#### WHAT IS REQUIRED:
Do not repeat pictures. Repeat exactly the lines of the listing below from its first line through the line with "me), carafe), kind='stuff')".

....

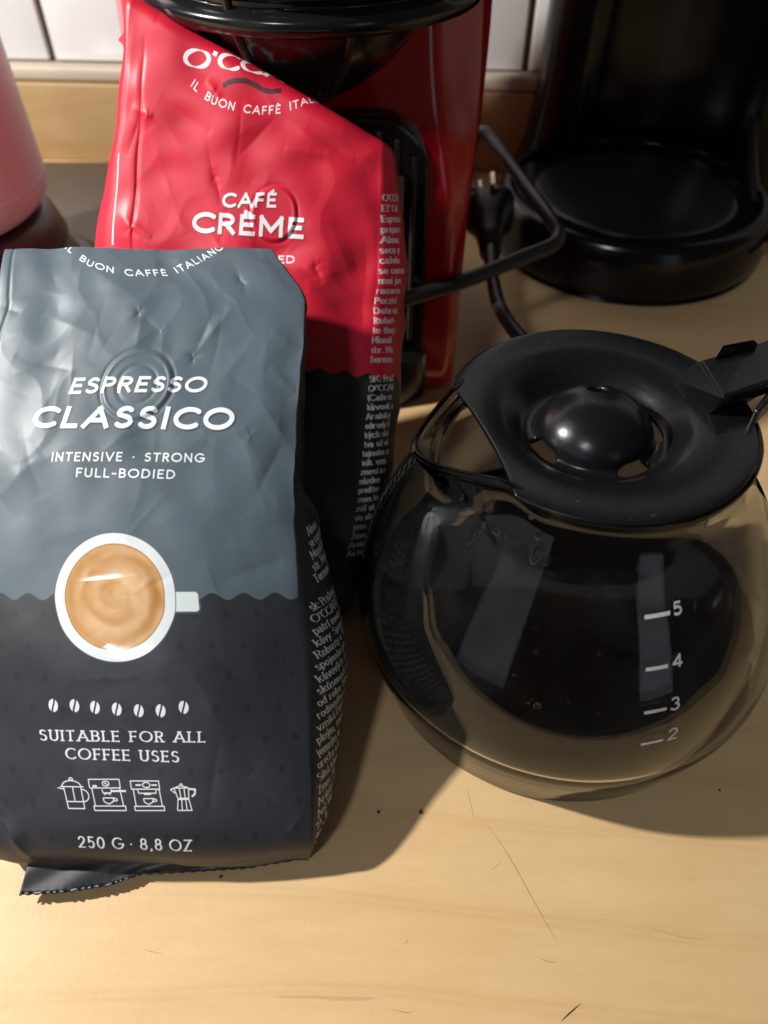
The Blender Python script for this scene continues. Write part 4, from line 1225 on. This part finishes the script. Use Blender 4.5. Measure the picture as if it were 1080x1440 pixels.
for i in range(90):
    phi = math.radians(rd.uniform(195, 330)); z = rd.uniform(4.5, 8.3) if i < 60 else rd.uniform(2, 8.4); r_ = rd.choice([.02, .03, .03, .045, .08]) * rd.uniform(.6, 1.2)
    rin = np.interp(z, I_[::-1, 1], I_[::-1, 0])
    p = Vector((rin * math.cos(phi), rin * math.sin(phi), z)) * S
    mt = Matrix.Translation(p) @ Matrix.Rotation(phi, 4, 'Z') @ Matrix.Diagonal((r_ * S * .35, r_ * S, r_ * S * rd.uniform(1, 1.8), 1))
    bmesh.ops.create_icosphere(bm, subdivisions=2, radius=1, matrix=mt)
me = bpy.data.meshes.new('water_droplets'); bm.to_mesh(me); bm.free()
WATER, N, L, b = new_mat('water'); b.inputs['Transmission Weight'].default_value = 1; b.inputs['IOR'].default_value = 1.33; b.inputs['Roughness'].default_value = 0
me.materials.append(WATER); me.polygons.foreach_set('use_smooth', [True] * len(me.polygons))
tag(link(bpy.data.objects.new('water_droplets', me), carafe), kind='stuff')

# ================================================================== RED CAPSULE MACHINE
RED = plastic('red_gloss_plastic', srgb(188, 12, 28), 0.10, coat=.4, rvar=.05)
mach = thing('capsule_machine', 'glossy red capsule coffee machine with black head and ribbed drip recess', 'coffee machine', (-3, 33, 0))
MX = -3.0
# loft: z, half front width, half outer width, front F, corner depth, back F
rows = [(0, 5.7, 6.25, 28.7, .8, 42), (1.5, 5.75, 6.3, 28.7, .8, 42.5), (5, 5.75, 6.35, 28.9, .9, 43), (8, 5.65, 6.5, 29.1, 1.2, 43.4), (10, 5.35, 6.75, 29.3, 2.0, 43.6), (12, 5.0, 7.0, 29.5, 3.2, 43.8), (14, 4.8, 7.15, 29.7, 4.0, 44), (17, 4.7, 7.1, 29.9, 4.2, 44), (20, 4.6, 6.8, 30.1, 4.2, 43.5), (22.5, 4.2, 6.0, 30.5, 4.0, 42), (23.6, 3.4, 4.8, 31.5, 3.4, 40)]
Rr = catmull(rows, 6)
V = []
for z, wf, wo, ff, cd, bk in Rr:
    half = [(0, ff - .25), (wf * .5, ff - .2), (wf * .9, ff), (wf, ff + .06), (wf + .10, ff + .20), (wf + (wo - wf) * .45, ff + cd * .45), (wo - .1, ff + cd * .85), (wo, ff + cd * 1.2), (wo, ff + cd + 3), (wo, bk - 3), (wo - .5, bk - 1), (wo - 2, bk), (0, bk + .3)]
    right_ = [(MX + x_, y_, z) for x_, y_ in half]
    left_ = [(MX - x_, y_, z) for x_, y_ in half[1:-1]][::-1]
    V += right_ + left_
nc = len(V) // len(Rr)
F_ = grid_faces(len(Rr), nc, wrap=True).tolist(); F_.append(list(range(nc))); F_.append([len(V) - nc + k for k in range(nc)])
body = mesh_obj('body', V, F_, RED, mach)
bm = bmesh.new(); bm.from_mesh(body.data); bmesh.ops.recalc_face_normals(bm, faces=bm.faces); bm.to_mesh(body.data); bm.free()
subsurf(body, 1)
# recess: black panel with vertical ribs, standing 2 mm proud of the front
FFr = 28.35
def rounded(x0, x1, z0, z1, r, n=10):
    out = []
    for cx_, cz_, a0 in ((x1 - r, z1 - r, 0), (x0 + r, z1 - r, 90), (x0 + r, z0 + .2, 180), (x1 - .2, z0 + .2, 270)):
        rr2 = r if a0 < 180 else .2
        for k in range(n + 1):
            t = math.radians(a0 + 90 * k / n); out.append((cx_ + rr2 * math.cos(t), cz_ + rr2 * math.sin(t)))
    return out
pr_ = PF(604, 260, FFr); pt_ = PF(540, 166, FFr)
x1r = pr_[0]; z1r = pt_[2]
R_ = rounded(2 * MX - x1r, x1r, .3, z1r, 2.0)
V = [(x_, FFr, z_) for x_, z_ in R_] + [(x_, 30.5, z_) for x_, z_ in R_]
n = len(R_); F_ = [list(range(n)), list(range(n, 2 * n))[::-1]] + [[i, (i + 1) % n, n + (i + 1) % n, n + i] for i in range(n)]
o = mesh_obj('recess_panel', V, F_, BLACKG, mach, smooth=False)
bm = bmesh.new(); bm.from_mesh(o.data); bmesh.ops.recalc_face_normals(bm, faces=bm.faces); bm.to_mesh(o.data); bm.free()
bevel(o, .15, 2)
RIB = plastic('rib_black', (0.012, 0.012, 0.013, 1), .4)
k = 0
xx = 2 * MX - x1r + .7
rib0 = None
while xx < x1r - .5:
    zt = z1r - .35 - max(0, abs(xx - MX) - (x1r - MX - 2.0)) ** 2 * .45
    if rib0 is None or True:
        box('rib', (xx - .11, FFr - .22, 3.0), (xx + .11, FFr + .05, zt), RIB, mach, bev=.08, seg=2)
    xx += .62
SILV = plastic('grey_plate', srgb(120, 122, 126), .35)
pa_ = PF(556, 246, FFr - .3); pb_ = PF(567, 300, FFr - .3)
box('level_plate', (pa_[0] - .8, FFr - .5, pb_[2]), (pb_[0], FFr - .26, pa_[2]), SILV, mach, bev=.1)
# drip tray under the recess
dt = [(PF(578, 560, 27.3)[0])]
V = []
tr_pts = []
for aa in np.linspace(-PI / 2 - 1.2, -PI / 2 + 1.2, 25):
    tr_pts.append((MX + 4.9 * math.sin(aa + PI / 2) / math.sin(1.2), 28.3 - 1.6 * (math.cos(aa + PI / 2) - math.cos(1.2)) / (1 - math.cos(1.2))))
n = len(tr_pts)
V = [(x_, y_, .05) for x_, y_ in tr_pts] + [(x_, y_, 2.4) for x_, y_ in tr_pts]
F_ = [list(range(n))[::-1], list(range(n, 2 * n))] + [[i, (i + 1) % n, n + (i + 1) % n, n + i] for i in range(n)]
o = mesh_obj('drip_tray', V, F_, BLACKG, mach, smooth=False); bevel(o, .2, 3)
bm = bmesh.new(); bm.from_mesh(o.data); bmesh.ops.recalc_face_normals(bm, faces=bm.faces); bm.to_mesh(o.data); bm.free()
# bowl-shaped black nozzle housing
bc = PF(425, 25, 27.6)
HX, HY = bc[0], 28.4
bz = PF(430, 172, 25.6)[2]
bt = 17.4
prof = [(0, bz), (.8, bz + .05), (1.7, bz + .35), (2.6, bz + .95), (3.45, bz + 1.8), (4.05, bz + 2.8), (4.35, bz + 3.8), (4.5, bt)]
pp = catmull([(a_, b_, 0) for a_, b_ in prof], 6)[:, :2]
lathe('nozzle_housing', pp, HX, HY, BLACKG, mach, n=72)
bands = plastic('brown_strap', srgb(42, 34, 30), .3)
for sgn in (-1, 1):
    P = []
    for t in np.linspace(.05, .95, 16):
        i = int(t * (len(pp) - 1)); r_, z_ = pp[i]
        an = -PI / 2 + sgn * .42
        P.append((HX + (r_ + .02) * math.cos(an), HY + (r_ + .02) * math.sin(an), z_))
    tube('strap', P, .13, bands, mach, n=8, smooth_path=False)
# wide round head rim over it
rimz = PF(420, 56, 24.0)[2]
RRr = 5.55
prof = [(3.9, rimz + .10), (RRr - .6, rimz + .0), (RRr - .25, rimz - .02), (RRr - .02, rimz + .18), (RRr, rimz + .42), (RRr - .22, rimz + .62), (RRr - .34, rimz + .68), (RRr - .30, rimz + .80), (RRr - .1, rimz + .95), (RRr - .05, rimz + 1.3), (RRr - .3, rimz + 1.8), (RRr - 1.2, rimz + 2.6), (RRr - 2.8, rimz + 3.1), (0, rimz + 3.3)]
lathe('head_rim', catmull([(a_, b_, 0) for a_, b_ in prof], 5)[:, :2], PF(425, 44, 24)[0], 24.0 + RRr - .2, BLACKG, mach, n=110)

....

#### REPLY TO THE EXERCISE:
The Blender Python script for this scene continues. Write part 4, from line 1225 on. This part finishes the script. Use Blender 4.5. Measure the picture as if it were 1080x1440 pixels.
for i in range(90):
    phi = math.radians(rd.uniform(195, 330)); z = rd.uniform(4.5, 8.3) if i < 60 else rd.uniform(2, 8.4); r_ = rd.choice([.02, .03, .03, .045, .08]) * rd.uniform(.6, 1.2)
    rin = np.interp(z, I_[::-1, 1], I_[::-1, 0])
    p = Vector((rin * math.cos(phi), rin * math.sin(phi), z)) * S
    mt = Matrix.Translation(p) @ Matrix.Rotation(phi, 4, 'Z') @ Matrix.Diagonal((r_ * S * .35, r_ * S, r_ * S * rd.uniform(1, 1.8), 1))
    bmesh.ops.create_icosphere(bm, subdivisions=2, radius=1, matrix=mt)
me = bpy.data.meshes.new('water_droplets'); bm.to_mesh(me); bm.free()
WATER, N, L, b = new_mat('water'); b.inputs['Transmission Weight'].default_value = 1; b.inputs['IOR'].default_value = 1.33; b.inputs['Roughness'].default_value = 0
me.materials.append(WATER); me.polygons.foreach_set('use_smooth', [True] * len(me.polygons))
tag(link(bpy.data.objects.new('water_droplets', me), carafe), kind='stuff')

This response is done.